Other companies have tried to prevent employees from using everything from Uber to cigarettes. In 2015, IBM banned employees from using ride-sharing apps, citing safety and liability concerns. (Employees rebelled, and the company did a U-turn a day later.) And several big employers, including General Electric, have successfully paid employees to quit smoking. Scotts Miracle-Gro even has a policy of not hiring smokers, a move it says helps keep health care costs down.

In some of these cases, the values of a few executives are imposed on workers who must adhere to their employers’ worldview, often relating to issues with scant connection to the business. But WeWork appears to be the first big company to tell its employees what they can and can’t eat.

Of course many companies have rules on what they reimburse for, and how much. Many employers choose to not reimburse for alcohol or adult movies, for example.

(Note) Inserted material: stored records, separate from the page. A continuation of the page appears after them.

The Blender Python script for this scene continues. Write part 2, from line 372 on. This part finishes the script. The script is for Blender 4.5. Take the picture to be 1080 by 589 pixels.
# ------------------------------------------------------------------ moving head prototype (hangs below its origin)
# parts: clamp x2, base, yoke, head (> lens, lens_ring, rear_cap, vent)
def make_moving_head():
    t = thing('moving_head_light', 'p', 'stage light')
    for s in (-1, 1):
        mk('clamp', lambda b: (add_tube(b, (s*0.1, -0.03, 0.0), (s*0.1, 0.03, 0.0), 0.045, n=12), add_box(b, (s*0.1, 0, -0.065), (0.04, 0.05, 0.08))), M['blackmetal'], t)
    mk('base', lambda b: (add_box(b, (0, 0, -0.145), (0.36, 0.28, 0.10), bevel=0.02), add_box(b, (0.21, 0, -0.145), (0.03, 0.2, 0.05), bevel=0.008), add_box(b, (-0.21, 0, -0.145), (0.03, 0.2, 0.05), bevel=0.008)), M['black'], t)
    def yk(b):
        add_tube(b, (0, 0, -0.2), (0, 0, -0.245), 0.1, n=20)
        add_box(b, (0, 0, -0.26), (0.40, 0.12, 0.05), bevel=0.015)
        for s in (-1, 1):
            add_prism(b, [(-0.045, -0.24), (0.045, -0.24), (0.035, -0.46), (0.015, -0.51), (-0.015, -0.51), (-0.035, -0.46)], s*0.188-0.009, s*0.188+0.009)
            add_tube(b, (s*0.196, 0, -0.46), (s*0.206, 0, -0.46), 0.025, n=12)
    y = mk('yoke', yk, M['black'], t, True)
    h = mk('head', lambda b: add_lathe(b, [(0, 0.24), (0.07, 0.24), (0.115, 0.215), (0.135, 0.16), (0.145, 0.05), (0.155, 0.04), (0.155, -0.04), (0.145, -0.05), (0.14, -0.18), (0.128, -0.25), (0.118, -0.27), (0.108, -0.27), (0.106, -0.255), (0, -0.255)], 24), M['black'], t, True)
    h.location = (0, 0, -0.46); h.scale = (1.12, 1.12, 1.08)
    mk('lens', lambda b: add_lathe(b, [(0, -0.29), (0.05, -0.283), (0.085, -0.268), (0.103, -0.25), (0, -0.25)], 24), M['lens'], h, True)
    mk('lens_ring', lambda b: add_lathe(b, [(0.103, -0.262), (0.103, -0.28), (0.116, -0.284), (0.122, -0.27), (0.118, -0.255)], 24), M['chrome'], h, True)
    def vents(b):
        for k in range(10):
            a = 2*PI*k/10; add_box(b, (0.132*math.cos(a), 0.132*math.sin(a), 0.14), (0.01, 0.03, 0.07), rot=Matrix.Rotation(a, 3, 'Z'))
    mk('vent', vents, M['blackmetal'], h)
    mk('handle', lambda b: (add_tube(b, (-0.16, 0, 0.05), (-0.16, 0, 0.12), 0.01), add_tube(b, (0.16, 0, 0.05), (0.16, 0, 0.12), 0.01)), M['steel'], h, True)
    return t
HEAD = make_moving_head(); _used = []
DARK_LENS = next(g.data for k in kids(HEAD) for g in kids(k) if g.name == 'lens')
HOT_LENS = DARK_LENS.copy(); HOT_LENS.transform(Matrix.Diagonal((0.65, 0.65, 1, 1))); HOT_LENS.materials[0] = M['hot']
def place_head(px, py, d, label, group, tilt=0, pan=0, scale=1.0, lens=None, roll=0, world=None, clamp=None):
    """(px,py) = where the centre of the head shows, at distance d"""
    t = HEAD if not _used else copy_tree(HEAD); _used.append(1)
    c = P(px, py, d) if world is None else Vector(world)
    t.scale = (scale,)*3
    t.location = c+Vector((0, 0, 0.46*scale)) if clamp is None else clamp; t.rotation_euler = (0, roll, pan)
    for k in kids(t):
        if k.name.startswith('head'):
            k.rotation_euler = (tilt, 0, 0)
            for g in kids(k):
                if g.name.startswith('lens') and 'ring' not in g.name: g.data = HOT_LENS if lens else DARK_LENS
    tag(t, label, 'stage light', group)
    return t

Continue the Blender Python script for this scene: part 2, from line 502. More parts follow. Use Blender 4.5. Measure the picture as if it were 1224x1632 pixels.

But if the meatless gambit goes a bit far in a culture where meat eating is a norm. Note that they do reimburse for seafood and alcohol, at present.

And WeWork is not done yet: Miguel McKelvey, WeWork’s co-founder and chief culture officer, says 'the company will evaluate its consumption of seafood, eggs, dairy, and alcohol'.

Pretty soon, WeWork's employees will be gnawing lichen off rocks, the way things are going.

Gelles notes that Google tried to institute Meatless Mondays, and had to drop the idea after an uprising by employees:

“Human beings really don’t like when you take choice away from them,” said Laszlo Bock, the former senior vice president of people operations at Google and the author of “Work Rules!”

“What people are much more amenable to is nudges,” he said. “How can you change the environment that doesn’t remove choice, but sends a signal for people to make a good decision?”

My personal reaction is that ideology is not a great ingredient in the company stewpot.

Quote of the Day

That men do not learn very much from the lessons of history is the most important of all the lessons that history has to teach.